Разумеется, комфорту попов и депутатов надо придумать убийственный сакральный псевдоним.
Если все цинично назвать своими именами, то ползанье с выпущенными кишками может не доставить гражданину того морального удовлетворения, которое, возможно, было у героев последних войн.
Такой псевдоним есть: это волшебное слово «родина». А к нему обязательно прилагается аккуратная оговорочка, что «родина – это одно, а государство – это другое».
Но «родина» в таком случае является абсолютно абстрактным понятием, с которым в реальности пересечься невозможно. На самом же деле меж понятиями «родина» и «государство» никакой осязаемой черты нет. Это старый проверенный трюк. Прекрасной иллюстрацией его эффективности служат попы. Они призывают субсидировать их абстрактного бога, но пожертвованное сразу превращают в икорку и «Лексусы».
По тому же принципу придумана и «родина».
Объектом любви и благоговения объявляется не реальная, полная кошмаров страна, а некая абстрактная Россия. В ней никто никогда не жил. Ее никто никогда не видел. Но именно ей – невидимой, неосязаемой и прекрасной, следует приносить себя в жертву по первому же свистку чиновника, насмотревшегося патриотических галлюцинаций.
Но тут возникает конфуз, который особенно хорошо заметен сегодня.
Присмотритесь.
Когда вы ласкаете абстрактную Россию, эрекция возникает у «Единой».
У русской литературы закончился срок годности
Мы слышим плач толстых министров, черносотенцев и филологических дам – они очень сожалеют, что дети не читают.
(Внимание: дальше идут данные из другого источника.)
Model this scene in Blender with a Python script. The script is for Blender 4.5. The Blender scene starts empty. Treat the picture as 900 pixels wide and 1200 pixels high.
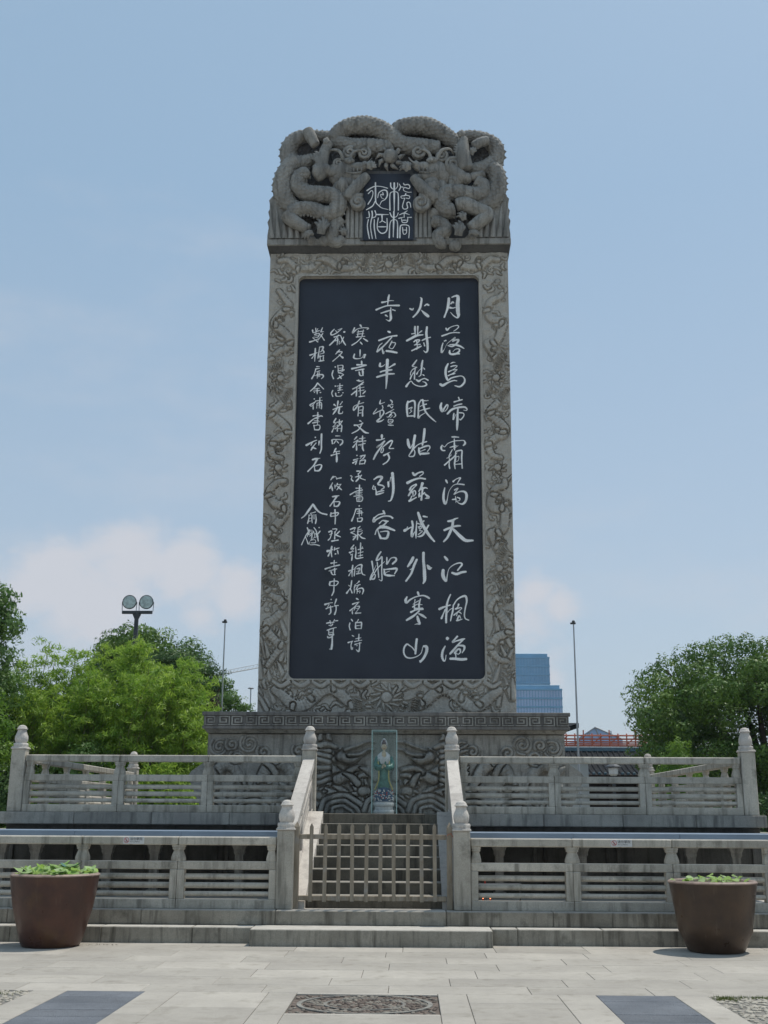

Никто не задался вопросом: а что, собственно говоря, этим детям читать? Классику? А почему ее надо читать? Почему надо употреблять продукт, у которого явно закончился срок годности? Почему до сих пор никто не хочет называть вещи своими именами?
Богоискательская истерика Достоевского имеет к сегодняшнему дню такое же отношение, как шумерские глиняные таблички. Пафосное, мучительное, многословное фэнтези Толстого о войне 1812 года тоже свое отжило. В этом жанре появились образцы и поинтереснее. Тема многолетних предсовокупительных терзаний самок в кринолинах тоже сегодня особого интереса не представляет.